Thursday, 25 December 2025, 5:17 pm

    Philippines extends investor leases to 99 years

     The Philippines has taken a major step toward attracting long-term foreign investment with the official signing of the Implementing Rules and Regulations for Republic Act No. 12252, the Investors’ Lease Act. 

    The ceremony recently took place at the New Clark City, hosted by the Bases Conversion and Development Authority (BCDA).

    DTI Secretary and Board of Investments (BOI) Chairman Cristina A. Roque and Land Registration Authority (LRA) Administrator Gerardo Panga Sirios signed the IRR, which now allows foreign investors to lease private lands for up to 99 years—an extension from the previous 75-year limit. 
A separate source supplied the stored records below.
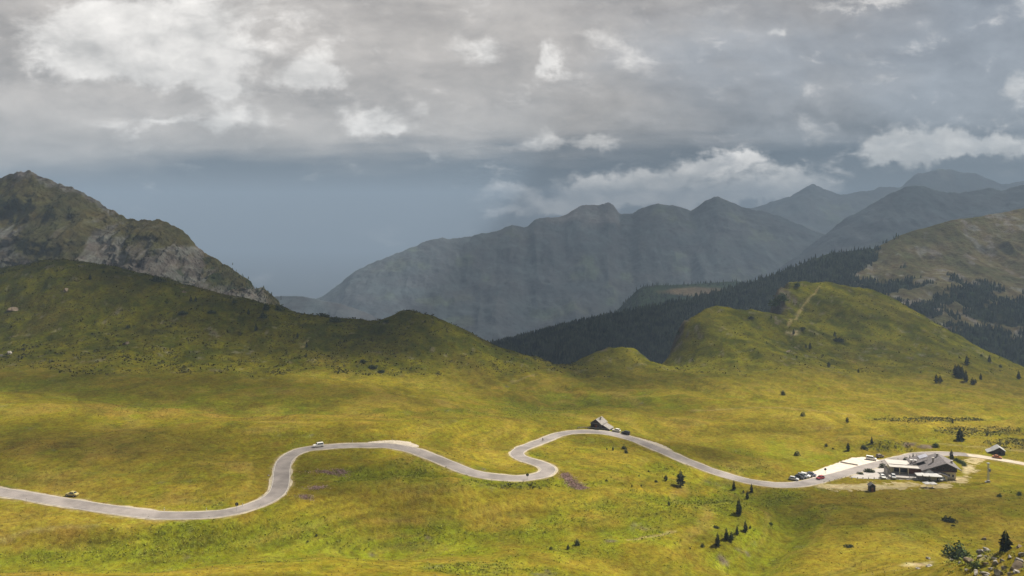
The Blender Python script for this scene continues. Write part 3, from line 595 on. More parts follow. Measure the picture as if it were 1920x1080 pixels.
drape("paved_parking", [(1592, 895), (1640, 879.5), (1672, 876), (1700, 880), (1735, 893), (1740, 900), (1690, 899.5), (1620, 898)], M_LOT, 0.10, 0.6, 0.3)
drape("gravel_layby", [(690, 829.5), (735, 826), (770, 829), (788, 838), (770, 841), (736, 831), (690, 831.5)], M_BAY, 0.12, 0.5, 0.4)
drape("gravel_layby", [(1172, 815.5), (1200, 822), (1232, 831), (1250, 838), (1262, 846), (1243, 841.5), (1200, 825), (1176, 818)], M_BAY, 0.12, 0.5, 0.3)
drape("dirt_track", [(1536, 912), (1560, 907), (1600, 904), (1700, 905), (1760, 908), (1790, 903), (1810, 893), (1818, 880), (1812, 868), (1795, 862), (1840, 862), (1838, 868), (1832, 884), (1812, 905), (1780, 916), (1700, 918), (1600, 921), (1550, 919)], M_DIRT, 0.06, 0.7, 3.0, 0.48)

# ------------------------------------------------------------------ vegetation prototypes
def leaf_mat(name, c, c2):
    m = mat(name, c, .8, .25, 1.3, 0, 0, c2, .15); return m
M_SPR = leaf_mat("spruce_needles", (.024, .038, .014), (.055, .075, .024))
M_PIN = leaf_mat("pine_needles", (.030, .045, .015), (.065, .085, .028))
M_MUG = leaf_mat("mugo_needles", (.030, .042, .014), (.070, .085, .026))
M_BSH = leaf_mat("bush_leaves", (.045, .075, .018), (.10, .14, .035))
M_BARK = mat("bark", (.09, .065, .045), .95, .3, 6, .4)
def conifer(seed, h=1.0, width=0.30, whorls=17, per=11, gap=0.10, droop=0.25, top=1.0):
    """unit-height conifer: whorls of drooping boughs, each bough a fan of needle sprays"""
    r = random.Random(seed); V = []; Q = []
    for i in range(whorls):
        f = i / (whorls - 1); z = gap + (1 - gap) * f ** 0.92
        rad = width * ((1 - f) ** 0.75 * (0.86 + 0.3 * r.random()) + 0.012) * (0.75 + 0.25 * min(1, f * 6))
        for k in range(per if f < 0.8 else max(5, per - 4)):
            a = 2 * math.pi * (k + r.random()) / per + i * 1.1; ln = rad * r.uniform(0.55, 1.12)
            if r.random() < 0.08: continue
            zz = z + r.uniform(-.02, .02); d = Vector((math.cos(a), math.sin(a), 0)); sd = Vector((-d.y, d.x, 0))
            w_ = ln * r.uniform(.28, .42) + .008; dz = -droop * ln + r.uniform(-.01, .02)
            p0 = Vector((0, 0, zz)) + d * ln * 0.08; p1 = Vector((0, 0, zz + dz * .4 + .012)) + d * ln * 0.6; p2 = Vector((0, 0, zz + dz)) + d * ln
            for (tw, ws) in ((0.0, 1.0), (0.9, 0.7)):
                up = Vector((0, 0, 1)); s2 = sd * math.cos(tw) + up * math.sin(tw)
                b = len(V); V += [p0, p1 - s2 * w_ * ws * .6, p2 + Vector((0, 0, -.01)), p1 + s2 * w_ * ws * .6]
                Q.append((b, b + 1, b + 2, b + 3))
    V += [Vector((-.006, 0, .95)), Vector((.006, 0, .95)), Vector((.002, 0, 1.0 * top)), Vector((-.002, 0, 1.0 * top))]; b = len(V) - 4; Q.append((b, b + 1, b + 2, b + 3))
    return [tuple(v) for v in V], Q
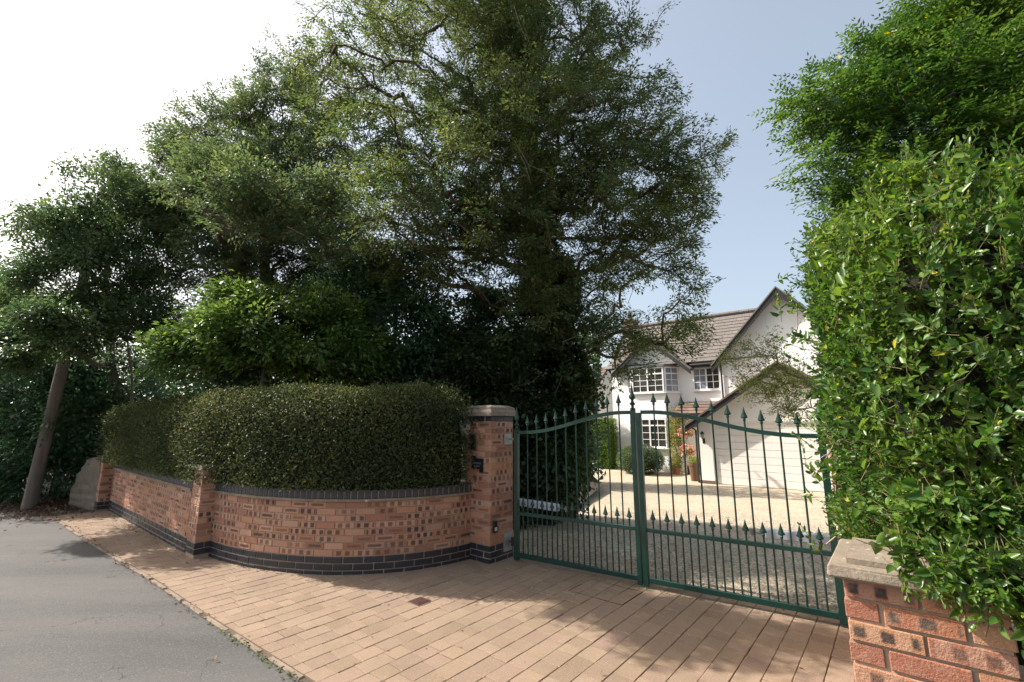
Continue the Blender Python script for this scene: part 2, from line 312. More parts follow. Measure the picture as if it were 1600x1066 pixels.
def bevel_all(bm, w, seg=1):
    bmesh.ops.bevel(bm, geom=list(bm.edges), offset=w, segments=seg, affect='EDGES', profile=0.5)
def box_mesh(name, lx, ly, lz, bev=0.003, jitter=0.0):
    bm = bmesh.new(); box(bm, -lx / 2, lx / 2, -ly / 2, ly / 2, -lz / 2, lz / 2)
    if bev: bevel_all(bm, bev)
    for v in bm.verts:
        if jitter: v.co += Vector((random.uniform(-jitter, jitter), random.uniform(-jitter, jitter), random.uniform(-jitter, jitter)))
    return bm_mesh(bm, name)
def tube(bm, pts, rads, sides=8, cap=True):
    rings = []; n = len(pts); pts = [Vector(p) for p in pts]
    up = Vector((0, 0, 1))
    for i, p in enumerate(pts):
        d = (pts[min(i + 1, n - 1)] - pts[max(i - 1, 0)])
        if d.length < 1e-6: d = Vector((0, 0, 1))
        d.normalize()
        a = d.cross(up)
        if a.length < 0.1: a = d.cross(Vector((1, 0, 0)))
        a.normalize(); b = d.cross(a)
        r = rads[i] if hasattr(rads, '__len__') else rads
        rings.append([bm.verts.new(p + (a * math.cos(2 * PI * k / sides) + b * math.sin(2 * PI * k / sides)) * r) for k in range(sides)])
    for i in range(n - 1):
        for k in range(sides):
            bm.faces.new((rings[i][k], rings[i][(k + 1) % sides], rings[i + 1][(k + 1) % sides], rings[i + 1][k]))
    if cap and sides > 2:
        bm.faces.new(rings[0]); bm.faces.new(list(reversed(rings[-1])))
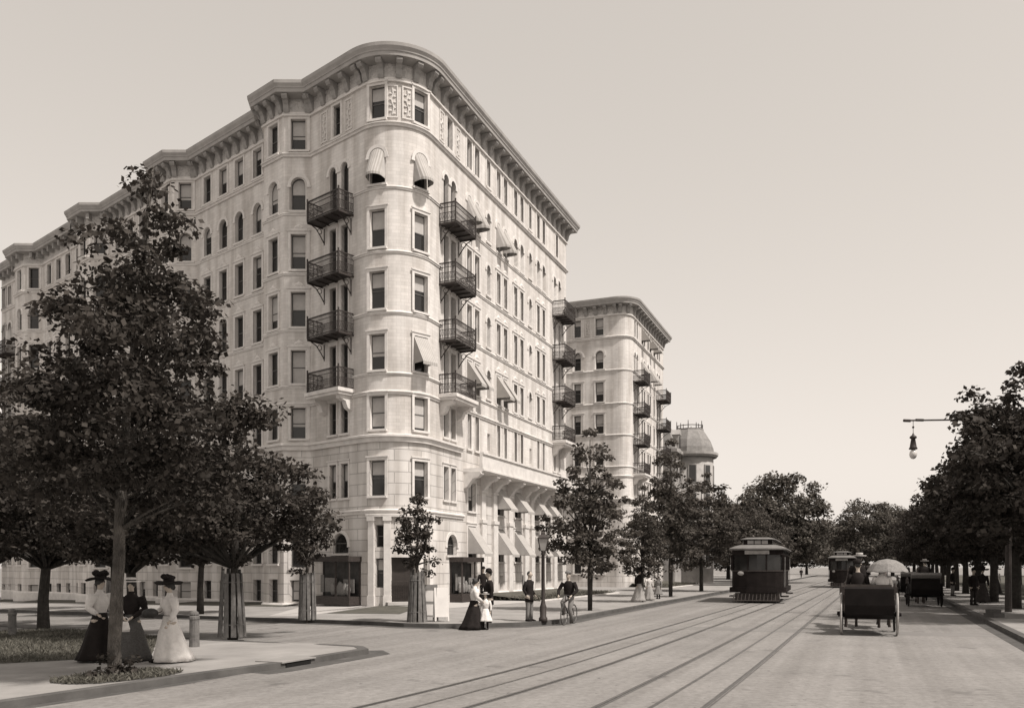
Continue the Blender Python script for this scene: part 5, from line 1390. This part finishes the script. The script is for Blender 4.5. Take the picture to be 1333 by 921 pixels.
# ------------------------------------------------------------------ trams
def tram(label, loc, rz, L=8.6, motorman=True):
    """front end towards local -y"""
    t = thing('tram', label, 'tram', tuple(loc), rz, 'trams on the avenue')
    W_ = 1.16
    def outline(w, y0, y1, bulge, n=9):
        q = [(-w, y1), ]
        fr = [(w*math.sin(-PI/2+PI*k/(n-1)), y0 - bulge*math.cos(-PI/2+PI*k/(n-1))) for k in range(n)]
        bk = [(w*math.sin(PI/2-PI*k/(n-1)), y1 + bulge*math.cos(PI/2-PI*k/(n-1))) for k in range(n)]
        return fr + bk
    def slab(o, z0, z1, o2=None): 
        m = MB(); m.rings([[(x, y, z0) for x, y in o], [(x, y, z1) for x, y in (o2 or o)]]); return m
    y0, y1 = .45, L-.45
    o = outline(W_, y0, y1, .45)
    part('lower_body', slab(o, .85, 1.72), M_TRAM, t)
    part('platform', slab(outline(W_+.12, y0, y1, .6), .58, .85), M_TRAM, t)
    part('belt_rail', slab(outline(W_+.025, y0, y1, .47), 1.72, 1.79), M_PALEW if 0 else M_IRON, t)
    # posts
    for k in range(9):
        yy = y0 + (y1-y0)*k/8
        for sx in (-1, 1):
            m = MB(); m.box(sx*W_-.05, sx*W_+.05, yy-.05, yy+.05, 1.79, 2.62); part('window_post', m, M_TRAM, t)
    for x in (-.42, .42):
        for e, yy in ((0, y0-.41), (1, y1+.41)):
            m = MB(); m.box(x-.04, x+.04, yy-.03, yy+.03, 1.79, 2.62); part('window_post', m, M_TRAM, t)
    part('glazing', slab(outline(W_-.06, y0, y1, .38), 1.79, 2.62), M_GLASS, t)
    part('letter_board', slab(o, 2.62, 2.88), M_TRAM, t)
    oo = outline(W_+.14, y0, y1, .62); o2 = outline(W_-.35, y0+.15, y1-.15, .35)
    m = MB(); m.rings([[(x, y, z) for x, y in q] for q, z in ((outline(W_+.08, y0, y1, .56), 2.88), (oo, 2.92), (oo, 2.98), (outline(W_-.1, y0, y1, .45), 3.1), (o2, 3.17))]); rf = part('roof', m, M_TRAMR, t)
    oc = outline(.66, y0+.3, y1-.3, .2); part('clerestory', slab(oc, 3.17, 3.46), M_TRAM, t)
    for k in range(10):
        yy = y0+.6+(y1-y0-1.2)*k/9
        for sx in (-1, 1):
            m = MB(); m.box(sx*.661, sx*.675, yy-.3, yy+.22, 3.22, 3.41) if sx > 0 else m.box(-.675, -.661, yy-.3, yy+.22, 3.22, 3.41); part('clerestory_window', m, M_LAMPG, t)
    for x in (-.32, .0, .32):
        m = MB(); m.box(x-.14, x+.14, y0+.3-.215, y0+.3-.2 if 0 else y0+.12, 3.22, 3.42); part('clerestory_window', m, M_LAMPG, t)
    m = MB(); oc2 = outline(.8, y0+.25, y1-.25, .32); m.rings([[(x, y, z) for x, y in q] for q, z in ((oc2, 3.46), (oc2, 3.5), (outline(.5, y0+.3, y1-.3, .2), 3.58))]); part('upper_roof', m, M_TRAMR, t)
    m = MB(); m.lathe((0, 0, 0), [(.03, 0), (.12, .02), (.125, .07), (.08, .1), (.02, .11)], 16)
    hm_ = MB(); hm_.v = [((1.3*x)-.72, -z+.16, y+1.62) for x, y, z in m.v]; hm_.f = m.f; hm_.m = m.m; part('headlight', hm_, M_LAMPG, t, True)
    m = MB(); m.box(-.55, .55, y0-.475, y0-.44, 2.66, 2.86); part('sign_board', m, M_PALEW, t)
    m = MB()
    for yy in (L*.32, L*.68):
        for sx in (-1, 1): m.chain([(sx*.72-.05, yy, .4), (sx*.72+.05, yy, .4)], .4, 18)
    part('wheels', m, M_IRON, t)
    m = MB(); m.box(-.85, .85, L*.18, L*.82, .22, .58); m.box(-.6, .6, .7, L-.7, .3, .58); part('truck', m, M_IRON, t)
    m = MB(); m.chain([(-1.0, -.3, .5), (-1.05, -.62, .16), (1.05, -.62, .16), (1.0, -.3, .5)], .03, 6)
    for k in range(13): x = -1.0+2*k/12; m.chain([(x, -.1, .5), (x, -.6, .16)], .014, 4)
    m.box(-1.0, 1.0, .1, .14, .1, .56)
    part('fender', m, M_IRON, t)
    for sx in (-1, 1):
        m = MB(); m.box(sx*W_-.12, sx*W_+.22, y0-.2, y0+.7, .34, .4) ; m.box(sx*W_-.12, sx*W_+.22, y1-.7, y1+.2, .34, .4); part('step', m, M_TRAM, t)
    m = MB()
    for sx in (-1, 1):
        for yy in (y0+.1, y1-.1): m.chain([(sx*(W_+.06), yy, .9), (sx*(W_+.07), yy, 2.5)], .015, 5)
    part('grab_rail', m, M_PALEW, t)
    return t
trz = face(-TD[0], -TD[1])
pl_ = TRK_L + TD*((48.0-TRK_L[1])/TD[1]); tt_ = tram('dark tram with pale clerestory roof approaching on the left track', (pl_[0]-.3, pl_[1], 0), trz + .05, 8.2); tt_.scale = (1.2, 1, 1.03)
pr_ = TRK_R + TD*((84-TRK_R[1])/TD[1]); tram('second tram, smaller in the distance, behind the open carriage', (pr_[0], pr_[1], 0), trz, 8.6)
    The move, more than three decades after the law’s enactment, is widely seen as a landmark reform aimed at boosting long-term capital, advanced technology, and expertise inflows.

    DTI Undersecretary and BOI Managing Head Dr. Ceferino S. Rodolfo described the IRR as “a critical step in responsibly unlocking new investment opportunities.” 

    BCDA President and Chief Executive Officer Engr. Joshua M. Bingcang highlighted that the measure provides the stability and predictability necessary to keep the Philippines competitive in the region.

    The IRR also introduces stronger administrative safeguards for both landowners and lessees. Lease contracts will now be annotated on land titles, ensuring public notice and legal protection. The regulations streamline compliance with clear step-by-step procedures and set definitive timelines for government agencies to process applications, reducing bureaucratic delays.

    Roque emphasized that the finalized IRR will foster a stable and transparent regulatory environment, boosting investor confidence. “Our goal is to establish the Philippines as a top global investment destination. This signing provides the long-term security our investors need,” she said.

    The new regulatory framework will take effect on January 4, following its publication in a newspaper of general circulation on December 20. 

    Analysts predict that the move could accelerate foreign direct investment and signal a new era of confidence in the country’s business climate.